**RECORD EXCERPTS**:
◇ ◇ ◇
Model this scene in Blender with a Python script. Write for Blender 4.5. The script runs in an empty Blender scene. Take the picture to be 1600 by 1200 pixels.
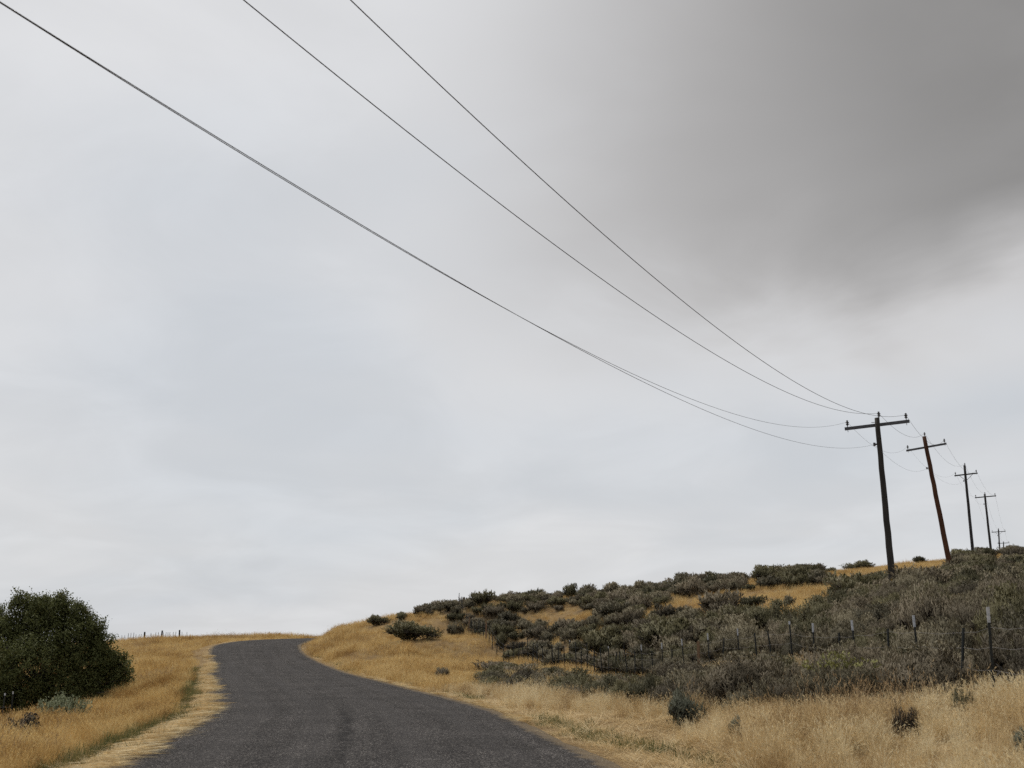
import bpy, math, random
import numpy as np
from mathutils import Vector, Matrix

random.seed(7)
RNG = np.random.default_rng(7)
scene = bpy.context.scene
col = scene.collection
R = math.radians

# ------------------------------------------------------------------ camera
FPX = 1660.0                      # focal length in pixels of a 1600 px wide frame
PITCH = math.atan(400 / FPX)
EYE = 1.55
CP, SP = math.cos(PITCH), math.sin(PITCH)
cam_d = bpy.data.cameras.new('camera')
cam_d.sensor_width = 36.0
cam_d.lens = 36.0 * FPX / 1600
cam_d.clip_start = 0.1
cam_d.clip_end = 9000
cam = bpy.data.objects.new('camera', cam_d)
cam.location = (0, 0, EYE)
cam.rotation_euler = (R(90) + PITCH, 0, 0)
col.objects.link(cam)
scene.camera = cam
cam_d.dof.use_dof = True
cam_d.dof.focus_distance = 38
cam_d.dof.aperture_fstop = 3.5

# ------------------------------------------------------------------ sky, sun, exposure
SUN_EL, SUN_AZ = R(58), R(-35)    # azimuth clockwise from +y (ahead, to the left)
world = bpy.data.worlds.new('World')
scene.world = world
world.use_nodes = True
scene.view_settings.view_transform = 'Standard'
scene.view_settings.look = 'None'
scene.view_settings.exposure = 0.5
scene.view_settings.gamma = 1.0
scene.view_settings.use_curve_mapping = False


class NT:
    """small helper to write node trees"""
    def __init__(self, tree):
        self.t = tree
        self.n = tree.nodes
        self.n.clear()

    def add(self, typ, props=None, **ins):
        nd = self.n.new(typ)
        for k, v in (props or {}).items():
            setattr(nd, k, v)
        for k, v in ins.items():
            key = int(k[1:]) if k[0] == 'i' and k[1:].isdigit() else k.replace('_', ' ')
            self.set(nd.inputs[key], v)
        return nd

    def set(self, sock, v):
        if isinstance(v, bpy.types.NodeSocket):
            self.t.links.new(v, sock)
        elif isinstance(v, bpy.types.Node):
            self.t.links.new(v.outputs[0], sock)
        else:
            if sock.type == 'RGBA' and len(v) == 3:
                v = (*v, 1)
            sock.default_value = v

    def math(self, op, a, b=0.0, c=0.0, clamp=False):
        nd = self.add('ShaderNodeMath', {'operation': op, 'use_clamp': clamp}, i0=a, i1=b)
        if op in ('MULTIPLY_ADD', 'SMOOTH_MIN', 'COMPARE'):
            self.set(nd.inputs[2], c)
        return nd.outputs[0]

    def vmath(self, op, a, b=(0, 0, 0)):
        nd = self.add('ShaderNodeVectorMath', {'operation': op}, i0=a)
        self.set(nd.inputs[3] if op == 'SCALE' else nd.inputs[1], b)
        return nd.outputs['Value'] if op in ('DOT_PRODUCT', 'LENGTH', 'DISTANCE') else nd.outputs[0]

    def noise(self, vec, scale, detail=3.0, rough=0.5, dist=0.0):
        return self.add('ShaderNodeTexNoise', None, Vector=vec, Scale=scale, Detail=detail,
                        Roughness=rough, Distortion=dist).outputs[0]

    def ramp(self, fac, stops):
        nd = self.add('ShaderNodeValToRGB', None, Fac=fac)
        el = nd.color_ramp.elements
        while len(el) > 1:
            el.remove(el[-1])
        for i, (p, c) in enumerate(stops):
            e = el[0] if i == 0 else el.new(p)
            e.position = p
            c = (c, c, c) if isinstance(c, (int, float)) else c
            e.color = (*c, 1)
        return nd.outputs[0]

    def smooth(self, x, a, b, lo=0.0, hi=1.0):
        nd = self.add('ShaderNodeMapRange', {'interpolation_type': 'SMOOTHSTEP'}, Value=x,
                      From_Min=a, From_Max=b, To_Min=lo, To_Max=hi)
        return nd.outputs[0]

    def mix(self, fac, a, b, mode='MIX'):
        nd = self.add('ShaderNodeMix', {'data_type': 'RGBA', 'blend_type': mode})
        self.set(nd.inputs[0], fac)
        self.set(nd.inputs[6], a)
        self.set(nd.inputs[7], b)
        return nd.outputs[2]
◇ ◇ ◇
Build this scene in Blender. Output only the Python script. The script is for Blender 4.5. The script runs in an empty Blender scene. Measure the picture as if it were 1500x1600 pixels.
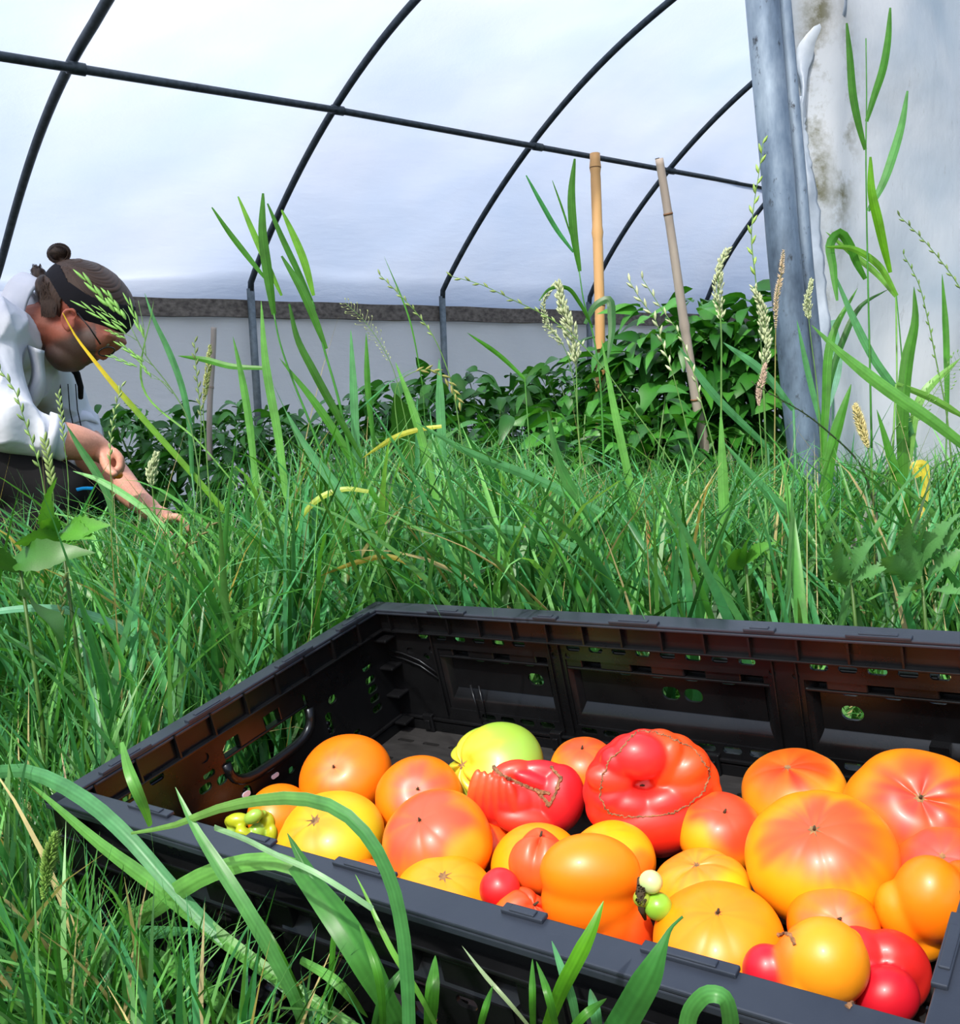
◇ ◇ ◇
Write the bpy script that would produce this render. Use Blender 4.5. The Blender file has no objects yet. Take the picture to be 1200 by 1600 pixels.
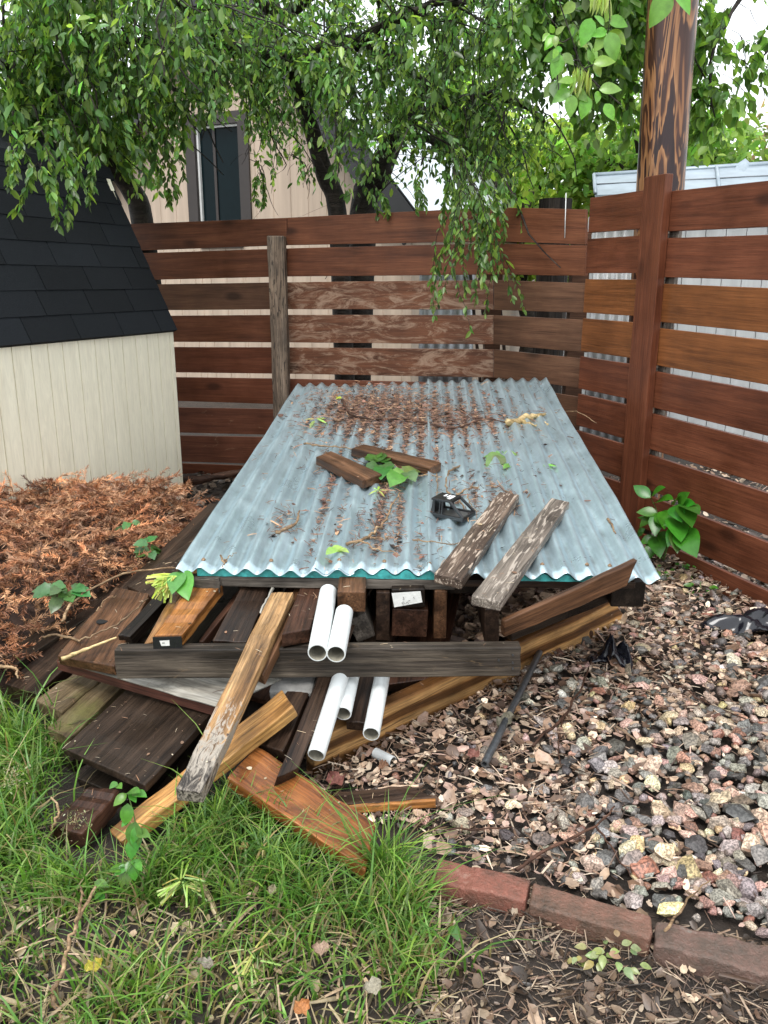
◇ ◇ ◇
**EXERCISE OBJECTIVE**: Nothing but the lines from the one with "Model this scene" down to the one with "R = math.radians" should be printed, both of them included. Leave out the pictures.

**RESPONSE BELOW**:
Model this scene in Blender with a Python script. Write for Blender 4.5. The script runs in an empty Blender scene. Take the picture to be 1600 by 1200 pixels.
import bpy, math, random
import numpy as np
from mathutils import Vector, Matrix

random.seed(7)
RNG = np.random.default_rng(7)
scene = bpy.context.scene
col = scene.collection
R = math.radians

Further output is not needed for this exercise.